* **Data entries**:
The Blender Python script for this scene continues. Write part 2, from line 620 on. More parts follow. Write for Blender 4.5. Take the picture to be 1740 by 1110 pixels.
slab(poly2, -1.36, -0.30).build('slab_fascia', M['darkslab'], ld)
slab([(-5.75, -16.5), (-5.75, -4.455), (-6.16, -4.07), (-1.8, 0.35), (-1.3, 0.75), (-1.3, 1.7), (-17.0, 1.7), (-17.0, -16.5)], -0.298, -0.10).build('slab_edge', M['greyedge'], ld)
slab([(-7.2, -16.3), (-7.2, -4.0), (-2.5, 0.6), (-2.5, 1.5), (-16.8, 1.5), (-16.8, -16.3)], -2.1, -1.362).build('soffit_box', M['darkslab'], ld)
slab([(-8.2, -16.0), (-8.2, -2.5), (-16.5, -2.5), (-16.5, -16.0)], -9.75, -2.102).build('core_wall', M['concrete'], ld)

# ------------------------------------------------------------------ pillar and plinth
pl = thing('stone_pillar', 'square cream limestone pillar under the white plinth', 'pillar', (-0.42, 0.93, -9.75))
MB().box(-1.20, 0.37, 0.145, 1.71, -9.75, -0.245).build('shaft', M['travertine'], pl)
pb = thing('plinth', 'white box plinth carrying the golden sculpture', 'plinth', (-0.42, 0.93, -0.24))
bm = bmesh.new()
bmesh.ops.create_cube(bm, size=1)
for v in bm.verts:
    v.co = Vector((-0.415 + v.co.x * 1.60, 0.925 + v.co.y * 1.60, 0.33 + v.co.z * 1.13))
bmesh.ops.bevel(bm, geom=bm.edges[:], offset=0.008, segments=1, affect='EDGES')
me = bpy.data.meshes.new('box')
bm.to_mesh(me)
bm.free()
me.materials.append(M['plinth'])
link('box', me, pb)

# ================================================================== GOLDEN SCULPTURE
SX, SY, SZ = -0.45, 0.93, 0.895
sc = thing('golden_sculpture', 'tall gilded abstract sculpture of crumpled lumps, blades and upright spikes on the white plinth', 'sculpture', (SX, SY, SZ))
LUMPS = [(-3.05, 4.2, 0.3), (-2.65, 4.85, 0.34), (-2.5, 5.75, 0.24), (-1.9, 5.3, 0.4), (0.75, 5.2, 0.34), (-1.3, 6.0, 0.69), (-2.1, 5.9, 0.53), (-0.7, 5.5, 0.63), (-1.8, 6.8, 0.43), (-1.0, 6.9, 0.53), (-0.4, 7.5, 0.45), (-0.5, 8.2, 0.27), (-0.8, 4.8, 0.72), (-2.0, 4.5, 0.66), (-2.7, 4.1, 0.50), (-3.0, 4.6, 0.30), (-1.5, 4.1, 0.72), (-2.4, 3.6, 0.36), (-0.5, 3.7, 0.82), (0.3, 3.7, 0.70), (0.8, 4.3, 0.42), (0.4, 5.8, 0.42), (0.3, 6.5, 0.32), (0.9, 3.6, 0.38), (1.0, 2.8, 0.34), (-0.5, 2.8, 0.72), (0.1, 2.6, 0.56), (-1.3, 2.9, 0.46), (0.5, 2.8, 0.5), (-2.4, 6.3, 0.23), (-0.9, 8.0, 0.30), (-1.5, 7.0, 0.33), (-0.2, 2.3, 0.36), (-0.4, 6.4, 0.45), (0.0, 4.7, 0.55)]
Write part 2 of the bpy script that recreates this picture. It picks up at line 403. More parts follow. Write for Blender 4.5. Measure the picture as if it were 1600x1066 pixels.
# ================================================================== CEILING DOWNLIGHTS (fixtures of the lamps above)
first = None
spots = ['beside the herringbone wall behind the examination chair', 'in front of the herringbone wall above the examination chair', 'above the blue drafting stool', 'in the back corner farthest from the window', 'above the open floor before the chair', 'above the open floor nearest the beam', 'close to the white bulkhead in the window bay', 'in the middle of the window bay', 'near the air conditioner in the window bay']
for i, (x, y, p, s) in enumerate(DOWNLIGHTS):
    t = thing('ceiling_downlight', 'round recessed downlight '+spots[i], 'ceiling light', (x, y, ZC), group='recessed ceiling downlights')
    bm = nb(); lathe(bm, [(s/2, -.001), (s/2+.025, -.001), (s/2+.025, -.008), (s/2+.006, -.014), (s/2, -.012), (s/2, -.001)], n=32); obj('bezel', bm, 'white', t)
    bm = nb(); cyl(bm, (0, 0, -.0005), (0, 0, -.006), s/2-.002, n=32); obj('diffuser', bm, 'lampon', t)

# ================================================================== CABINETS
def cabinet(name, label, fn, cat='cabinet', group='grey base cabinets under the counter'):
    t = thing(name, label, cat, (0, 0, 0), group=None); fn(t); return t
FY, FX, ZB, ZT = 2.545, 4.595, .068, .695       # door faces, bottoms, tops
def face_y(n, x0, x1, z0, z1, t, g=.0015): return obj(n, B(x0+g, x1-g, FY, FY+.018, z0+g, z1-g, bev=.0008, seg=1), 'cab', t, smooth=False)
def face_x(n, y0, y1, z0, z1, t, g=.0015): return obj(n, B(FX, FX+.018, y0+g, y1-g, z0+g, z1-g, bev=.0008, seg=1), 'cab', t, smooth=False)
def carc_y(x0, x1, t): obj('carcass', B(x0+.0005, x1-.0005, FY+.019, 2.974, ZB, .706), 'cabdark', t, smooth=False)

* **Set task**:
The records above should be restated word for word, please.

* **Exercise result**:
The Blender Python script for this scene continues. Write part 2, from line 620 on. More parts follow. Write for Blender 4.5. Take the picture to be 1740 by 1110 pixels.
slab(poly2, -1.36, -0.30).build('slab_fascia', M['darkslab'], ld)
slab([(-5.75, -16.5), (-5.75, -4.455), (-6.16, -4.07), (-1.8, 0.35), (-1.3, 0.75), (-1.3, 1.7), (-17.0, 1.7), (-17.0, -16.5)], -0.298, -0.10).build('slab_edge', M['greyedge'], ld)
slab([(-7.2, -16.3), (-7.2, -4.0), (-2.5, 0.6), (-2.5, 1.5), (-16.8, 1.5), (-16.8, -16.3)], -2.1, -1.362).build('soffit_box', M['darkslab'], ld)
slab([(-8.2, -16.0), (-8.2, -2.5), (-16.5, -2.5), (-16.5, -16.0)], -9.75, -2.102).build('core_wall', M['concrete'], ld)

# ------------------------------------------------------------------ pillar and plinth
pl = thing('stone_pillar', 'square cream limestone pillar under the white plinth', 'pillar', (-0.42, 0.93, -9.75))
MB().box(-1.20, 0.37, 0.145, 1.71, -9.75, -0.245).build('shaft', M['travertine'], pl)
pb = thing('plinth', 'white box plinth carrying the golden sculpture', 'plinth', (-0.42, 0.93, -0.24))
bm = bmesh.new()
bmesh.ops.create_cube(bm, size=1)
for v in bm.verts:
    v.co = Vector((-0.415 + v.co.x * 1.60, 0.925 + v.co.y * 1.60, 0.33 + v.co.z * 1.13))
bmesh.ops.bevel(bm, geom=bm.edges[:], offset=0.008, segments=1, affect='EDGES')
me = bpy.data.meshes.new('box')
bm.to_mesh(me)
bm.free()
me.materials.append(M['plinth'])
link('box', me, pb)

# ================================================================== GOLDEN SCULPTURE
SX, SY, SZ = -0.45, 0.93, 0.895
sc = thing('golden_sculpture', 'tall gilded abstract sculpture of crumpled lumps, blades and upright spikes on the white plinth', 'sculpture', (SX, SY, SZ))
LUMPS = [(-3.05, 4.2, 0.3), (-2.65, 4.85, 0.34), (-2.5, 5.75, 0.24), (-1.9, 5.3, 0.4), (0.75, 5.2, 0.34), (-1.3, 6.0, 0.69), (-2.1, 5.9, 0.53), (-0.7, 5.5, 0.63), (-1.8, 6.8, 0.43), (-1.0, 6.9, 0.53), (-0.4, 7.5, 0.45), (-0.5, 8.2, 0.27), (-0.8, 4.8, 0.72), (-2.0, 4.5, 0.66), (-2.7, 4.1, 0.50), (-3.0, 4.6, 0.30), (-1.5, 4.1, 0.72), (-2.4, 3.6, 0.36), (-0.5, 3.7, 0.82), (0.3, 3.7, 0.70), (0.8, 4.3, 0.42), (0.4, 5.8, 0.42), (0.3, 6.5, 0.32), (0.9, 3.6, 0.38), (1.0, 2.8, 0.34), (-0.5, 2.8, 0.72), (0.1, 2.6, 0.56), (-1.3, 2.9, 0.46), (0.5, 2.8, 0.5), (-2.4, 6.3, 0.23), (-0.9, 8.0, 0.30), (-1.5, 7.0, 0.33), (-0.2, 2.3, 0.36), (-0.4, 6.4, 0.45), (0.0, 4.7, 0.55)]
Write part 2 of the bpy script that recreates this picture. It picks up at line 403. More parts follow. Write for Blender 4.5. Measure the picture as if it were 1600x1066 pixels.
# ================================================================== CEILING DOWNLIGHTS (fixtures of the lamps above)
first = None
spots = ['beside the herringbone wall behind the examination chair', 'in front of the herringbone wall above the examination chair', 'above the blue drafting stool', 'in the back corner farthest from the window', 'above the open floor before the chair', 'above the open floor nearest the beam', 'close to the white bulkhead in the window bay', 'in the middle of the window bay', 'near the air conditioner in the window bay']
for i, (x, y, p, s) in enumerate(DOWNLIGHTS):
    t = thing('ceiling_downlight', 'round recessed downlight '+spots[i], 'ceiling light', (x, y, ZC), group='recessed ceiling downlights')
    bm = nb(); lathe(bm, [(s/2, -.001), (s/2+.025, -.001), (s/2+.025, -.008), (s/2+.006, -.014), (s/2, -.012), (s/2, -.001)], n=32); obj('bezel', bm, 'white', t)
    bm = nb(); cyl(bm, (0, 0, -.0005), (0, 0, -.006), s/2-.002, n=32); obj('diffuser', bm, 'lampon', t)

# ================================================================== CABINETS
def cabinet(name, label, fn, cat='cabinet', group='grey base cabinets under the counter'):
    t = thing(name, label, cat, (0, 0, 0), group=None); fn(t); return t
FY, FX, ZB, ZT = 2.545, 4.595, .068, .695       # door faces, bottoms, tops
def face_y(n, x0, x1, z0, z1, t, g=.0015): return obj(n, B(x0+g, x1-g, FY, FY+.018, z0+g, z1-g, bev=.0008, seg=1), 'cab', t, smooth=False)
def face_x(n, y0, y1, z0, z1, t, g=.0015): return obj(n, B(FX, FX+.018, y0+g, y1-g, z0+g, z1-g, bev=.0008, seg=1), 'cab', t, smooth=False)
def carc_y(x0, x1, t): obj('carcass', B(x0+.0005, x1-.0005, FY+.019, 2.974, ZB, .706), 'cabdark', t, smooth=False)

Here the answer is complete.